Lotus Notes is a document oriented database: A document oriented database stores information as documents of related data. All of the data within a document is self contained, and does not rely on data in other documents within the database. This can be quite a shift if you’re used to working with a relational database, where data is broken up in to multiple rows existing in multiple tables, limiting (or eliminating) the duplication of data. Although radically different, the document oriented approach is a very good fit for many applications. For some applications, data integrity is not the primary concern. Such applications can work just fine without the restrictions provided by a relational database, which were designed to preserve data integrity. Instead, giving up these restrictions lets document oriented databases provide functionality that is difficult, if not impossible to provide with a relational database. For example, it is trivial to setup a cluster of document oriented databases, making it easier to deal with certain scalability and fault tolerance issues.
Lotus Notes is not the only one.

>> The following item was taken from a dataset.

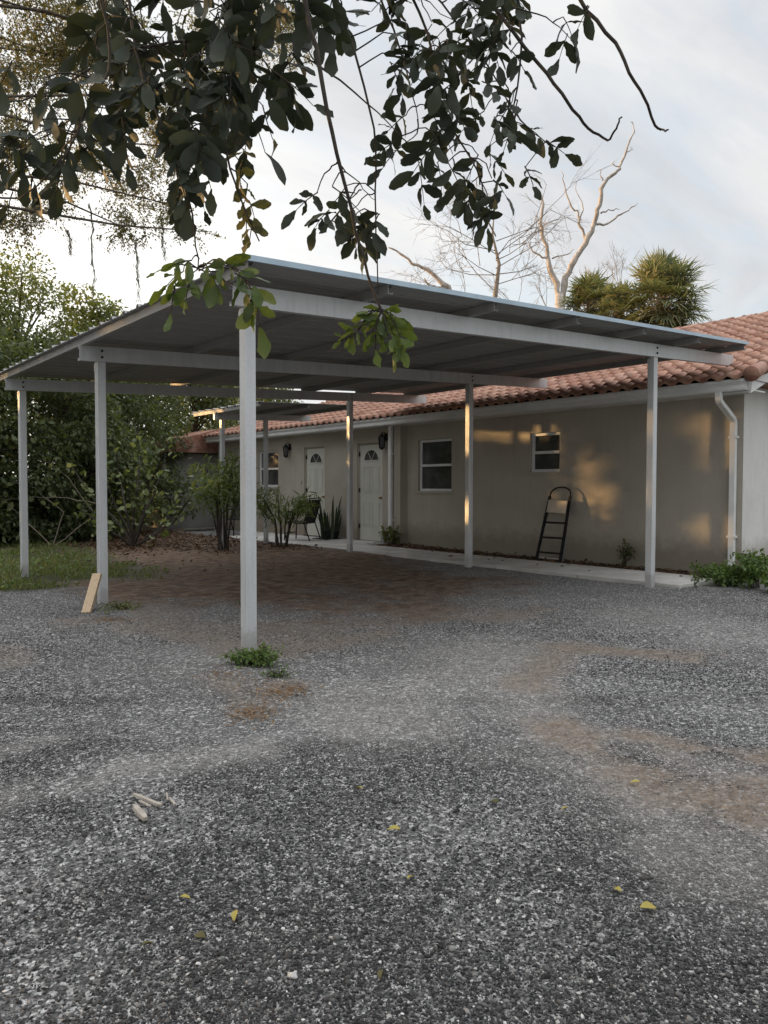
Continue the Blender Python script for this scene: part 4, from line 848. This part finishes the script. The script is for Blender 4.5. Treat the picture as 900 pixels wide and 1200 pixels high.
shrub('shrub', 'open twiggy shrub with crooked dark stems and pale round leaves on the bare soil', 'shrub', (b3[0], b3[1], 0), st3, L_RND, LF_PALE, .125, 30, r0=.034, spreadl=.13, low=.3)
# long bare canes arching across the undergrowth
b4 = gnd(62, 640); q4 = float((b4-CAM)@F); f4 = lambda u, v: tuple(at(u, v, q4)-np.array([b4[0], b4[1], 0]))
shrub('cane_plant', 'long thin bare canes arching in front of the dark bushes behind the lawn', 'shrub', (b4[0], b4[1], 0), [[(0, 0, 0), f4(20, 600), f4(-20, 560)], [(0, 0, 0), f4(100, 612), f4(110, 600), f4(80, 560), f4(45, 530)], [f4(112, 590), f4(80, 583), f4(35, 583), f4(-10, 587)], [(0, 0, 0), f4(75, 600), f4(40, 572), f4(0, 560)]], L_RND, LF_PALE, .14, 14, PALEBARK, .012, None, .1)
# snake plant
sp_ = onx(388, 633, 10.0); SN = thing('snake_plant', 'clump of dark upright snake plant leaves beside the farther door', 'plant', (sp_[0], sp_[1], .06)); vs = []; fs = []
for i in range(24):
    a = random.random()*2*PI; r_ = .20*random.random()**.5; x, y = math.cos(a)*r_, math.sin(a)*r_; h_ = random.uniform(.45, .8) if i > 4 else random.uniform(.9, 1.12); lx, ly = x*random.uniform(.3, 1.2), y*random.uniform(.3, 1.2); w_ = .034; tw_ = random.random()*PI; o = len(vs)
    for k, (t, wd) in enumerate(((0, .8), (.25, 1), (.55, 1.05), (.85, .6), (1, .06))):
        c_, s_ = math.cos(tw_+t*.9), math.sin(tw_+t*.9); px, py = x+lx*t*t+.02*math.sin(5*t+i), y+ly*t*t
        vs += [(px-c_*w_*wd, py-s_*w_*wd, h_*t), (px+.012*s_, py-.012*c_, h_*t), (px+c_*w_*wd, py+s_*w_*wd, h_*t)]
        if k: q = o+3*k; fs += [(q-3, q-2, q+1, q), (q-2, q-1, q+2, q+1)]
mesh_np('blades', np.array(vs), np.array(fs), LF_SNAKE, SN, smooth=True)
mb = MB(); mb.tube([(0, 0, 0), (0, 0, .16), (0, 0, .2), (0, 0, .17)], [.15, .19, .2, .18], 16); mb.build('pot', DARK, SN)
# weeds
def weed(label, base, n, h, r_, T, ml_, ls, per, name='weed', sl=.015, r0=.004):
    return shrub(name, label, 'weed', base, fan(n, h, r_, .35, .8), T, ml_, ls, per, TWIGM, r0, None, sl, .1)
wg_ = gnd(298, 779); weed('bright green low weed tuft growing at the foot of the nearest carport post', (wg_[0], wg_[1], 0), 50, .095, .22, L_OV, LF_WEED, .030, 20)
wg_ = gnd(326, 793); weed('thin sprawling weed on orange stained gravel right of the post tuft', (wg_[0], wg_[1], 0), 12, .05, .14, L_OV, LF_WEED, .022, 10)
wg_ = gnd(283, 712); weed('tiny green sprig standing alone behind the nearest carport post', (wg_[0], wg_[1], 0), 4, .12, .05, L_OV, LF_WEED, .03, 6)
wg_ = gnd(140, 714); weed('low dry weed patch at the foot of the left middle carport post', (wg_[0], wg_[1], 0), 20, .06, .35, L_NAR, GRASSM, .06, 12)
weed('broad leaved weed climbing by the foot of the middle white downspout', (10.15, 11.72, 0), 10, .45, .30, L_RND, LF_TREE, .10, 8, sl=.03, r0=.007)
weed('small dark bushy plant against the wall right of the ladder', (10.28, 6.33, 0), 9, .44, .17, L_OV, LF_DEEP, .055, 18, 'plant', .03, .006)
weed('slender sprig beside the right front carport post on the path edge', (8.80, 4.42, 0), 5, .3, .05, L_OV, LF_WEED, .035, 10)
for (u, v, n, h_, r_, lb, ls) in ((856, 688, 22, .26, .36, 'low bushy weed at the end of the path below the corner downspout', .06), (885, 690, 20, .46, .38, 'tallest weed clump with seed heads at the right edge by the house corner', .065), (835, 682, 18, .25, .32, 'short green weed left of the corner downspout', .05), (915, 696, 18, .32, .42, 'weed clump cut off by the right edge of the view', .065)):
    p = gnd(u, v); weed(lb, (p[0], p[1], 0), n, h_, r_, L_OV, LF_WEED, ls, 34, sl=.035)
# grass on the lawn
nG = 52000; X = rng.uniform(-2.5, 5.6, nG); Y = 9.6+(rng.random(nG)**1.4)*11.5; mgk = masks(X, Y)[3]; patch = fbm(X, Y, 1.3, 55, 4)
k = rng.random(nG) < mgk*sm(.28, .56, patch)*1.1; X, Y = X[k], Y[k]; n = len(X); hG = rng.uniform(.02, .065, n)*(1+.7*(rng.random(n) > .93)); P = np.stack([X, Y, gz(X, Y)-.005], 1)
o = build_leaves('grass', P, rng.normal(size=(n, 3))*.55+np.array([0, 0, 1.]), rng.normal(size=(n, 3)), hG*1.5, L_NAR, GRASSM); tag(o, 'patchy short green grass on the lawn at the left', 'grass', kind='stuff')
nC = 9000; X = rng.uniform(-2.5, 5.2, nC); Y = 9.7+rng.random(nC)**1.3*8; k = rng.random(nC) < masks(X, Y)[3]*sm(.35, .6, fbm(X, Y, 1.3, 55, 4)); X, Y = X[k], Y[k]; n = len(X)
o = build_leaves('ground_cover', np.stack([X, Y, gz(X, Y)+rng.random(n)*.05], 1), rng.normal(size=(n, 3))*np.array([1, 1, .4]), rng.normal(size=(n, 3))*.3+np.array([0, 0, 1.]), rng.uniform(.03, .07, n), L_RND, LF_WEED); tag(o, 'small round leaved ground cover among the lawn grass', 'ground cover', kind='stuff')
# leaf litter
nL = 11000; X = rng.uniform(3.2, 8.6, nL); Y = 9.5+rng.random(nL)**.65*10; k = rng.random(nL) < masks(X, Y)[2]*sm(11.5, 14, Y+(fbm(X, Y, .8, 66, 3)-.5)*5)*.95+.03; X, Y = X[k], Y[k]
X2 = np.concatenate([rng.uniform(9.76, 10.46, 2300), rng.uniform(9.0, 9.76, 90)]); Y2 = 4.7+rng.random(len(X2))*7.1; k = rng.random(len(X2)) < .25+.9*fbm(X2, Y2, .9, 68, 3)*(X2 > 9.75); X = np.concatenate([X, X2[k]]); Y = np.concatenate([Y, Y2[k]]); n = len(X)
o = build_leaves('leaf_litter', np.stack([X, Y, gz(X, Y)+np.where((X > 9.0) & (X < 9.745), PATHZ, 0)+.006+rng.random(n)*.02], 1), rng.normal(size=(n, 3))*np.array([1, 1, .3]), rng.normal(size=(n, 3))*.45+np.array([0, 0, 1.]), rng.uniform(.04, .10, n), L_OV, LITTER); tag(o, 'brown fallen leaf litter on bare soil and along the wall', 'leaf litter', kind='stuff')
# dry needles around the near post weeds
nN = 700; c_ = np.array(G2((295, 838), (335, 812), (262, 792), (312, 806), (130, 728)))[rng.choice(5, nN, p=[.34, .25, .12, .12, .17])]; XY = c_+rng.normal(size=(nN, 2))*.085
o = build_leaves('dry_debris', np.stack([XY[:, 0], XY[:, 1], gz(XY[:, 0], XY[:, 1])+.005+rng.random(nN)*.01], 1), rng.normal(size=(nN, 3))*np.array([1, 1, .15]), rng.normal(size=(nN, 3))*.3+np.array([0, 0, 1.]), rng.uniform(.02, .05, nN), L_NAR, foliage('orange_debris', [(.16, .085, .035), (.24, .14, .06), (.12, .07, .035)], .1, .8)); tag(o, 'orange brown dry debris around the weeds by the nearest post', 'debris', kind='stuff')

# ------------------------------------------------------------------ small things
a = gnd(101, 719); Bv = at(114, 673, float((gnd(121, 711)-CAM)@F)-.09)
mb = MB(); mb.bar(a+np.array([0, 0, .0]), Bv, .09, .04, (F[0], F[1], 0)); tag(mb.build('wood_stake', WOOD, None, tuple(a), bevel=.003), 'raw timber stake leaning against the left middle carport post', 'wooden stake')
def stick(u0, v0, u1, v1, w_, label, m_=STICKM):
    p, q = gnd(u0, v0), gnd(u1, v1); p[2] = gz(p[0:1], p[1:2])[0]+.016; q[2] = gz(q[0:1], q[1:2])[0]+.012; mb = MB(); n = 6; pts = [p+(q-p)*t+rng.normal(size=3)*w_*.06 for t in np.linspace(0, 1, n)]
    vs = []; s_ = np.cross(q-p, [0, 0, 1.]); s_ /= np.linalg.norm(s_)
    for i, c_ in enumerate(pts):
        k_ = w_*(1 if 0 < i < n-1 else .72)*random.uniform(.85, 1.1); vs += [c_-s_*k_/2, c_+s_*k_/2, c_+s_*k_*.4+np.array([0, 0, w_*.5]), c_-s_*k_*.4+np.array([0, 0, w_*.5])]
    mb.add(vs, [(4*i+j, 4*i+(j+1) % 4, 4*i+4+(j+1) % 4, 4*i+4+j) for i in range(n-1) for j in range(4)]+[(0, 1, 2, 3), (4*n-4, 4*n-3, 4*n-2, 4*n-1)])
    tag(mb.build('wood_scrap', m_, None, tuple(p)), label, 'wood scrap', 'broken wood scraps on the gravel')
stick(157, 938, 189, 949, .017, 'longest pale wood splinter lying on the gravel at lower left')
stick(159, 953, 170, 966, .026, 'short thick wood chunk in front of the longest splinter')
stick(163, 945, 177, 950, .010, 'thin sliver between the long splinter and the thick chunk'); stick(195, 935, 197, 942, .008, 'tiny upright sliver right of the long splinter'); stick(199, 941, 205, 947, .010, 'small pale sliver farthest right among the wood scraps')
p0, p1 = gnd(213, 625), gnd(252, 623); mb = MB(); mb.bar(p0+np.array([0, 0, .10]), p1+np.array([0, 0, .10]), .35, .04); mb.bar(p0+np.array([.1, 0, .04]), p0+np.array([.1, .1, .04]), .1, .08); mb.bar(p1+np.array([-.1, 0, .04]), p1+np.array([-.1, .1, .04]), .1, .08)
tag(mb.build('old_board', OLDW, None, tuple(p0), bevel=.004), 'dark weathered board lying on blocks before the grey wing', 'board')
mb = MB(); mb.box((9.83, 13.60, .062), (10.24, 14.2, .076)); tag(mb.build('door_mat', DARK, None, (9.83, 13.6, .062), bevel=.004), 'thin black door mat on the concrete between the two doors', 'door mat')
mb = MB(); mb.box((10.20, 12.02, .06), (10.285, 12.14, .26)); mb.box((10.215, 12.035, .26), (10.27, 12.125, .275)); tag(mb.build('utility_box', simple('grey_box', (.22, .22, .22), (.3, .3, .3), 9, .7), None, (10.2, 12.02, .06), bevel=.006), 'small grey utility box standing right of the nearer door', 'box')
FL = [((469, 977), .05, 'bright yellow green leaf lying alone in the middle of the gravel'), ((750, 1070), .055, 'large curled yellow leaf at lower right of the gravel'), ((425, 929), .035, 'yellow leaf above the bright yellow green one'), ((211, 1057), .032, 'small yellow leaf left of the pale tan leaf'), ((277, 1072), .042, 'pale tan leaf right of the small yellow one'),
      ((241, 1103), .040, 'ochre leaf standing on edge below the pale tan leaf'), ((166, 1112), .034, 'ochre leaf nearest the lower left corner'), ((478, 1034), .034, 'light leaf below the bright yellow green one'), ((585, 944), .034, 'orange brown leaf right of the picture middle'), ((728, 1052), .034, 'small green yellow leaf just left of the large curled one'), ((750, 921), .04, 'yellow leaf at the edge of the brown dirt patch'), ((666, 952), .03, 'dull yellow leaf left of the brown dirt patch'), ((447, 1145), .03, 'dark red leaf near the bottom edge')]
tvL, tfL = leaf_template([.02, .16, .24, .26, .18, .02], .5, .35)
for i, ((u, v), s_, lb) in enumerate(FL):
    p = gnd(u, v); p[2] = gz(p[0:1], p[1:2])[0]+.016; a = random.random()*2*PI; d = np.array([[math.cos(a), math.sin(a), .15]]); vv, ff = leaves_np(np.zeros((1, 3)), d, np.array([[random.uniform(-.4, .4), random.uniform(-.4, .4), 1.]]), [s_*.95], (tvL, tfL))
    vv2 = np.concatenate([vv, vv-np.array([0, 0, .0012])]); ff2 = np.concatenate([ff, ff[:, ::-1]+len(vv)]); o = mesh_np('leaf', vv2, ff2, YLEAF if i not in (5, 6, 8, 12) else LF_DRY, None, tuple(p), True); tag(o, lb, 'leaf', 'single fallen leaves on the gravel')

There is the "son of Notes" - CouchDB (I'm looking only at the database part, not programmability etc.) and others. The description above is shamelessly lifted from a CouchDB article.

Posted by on 23 June 2010 | Comments (1) | categories: Show-N-Tell Thursday

Comments

  1. posted by Jan-Piet Mens on Wednesday 23 June 2010 AD:
    I've been fascinated about CouchDB because of its simplicity and replication, and due to its "relation" to Lotus Notes. Looking forward to your opinion.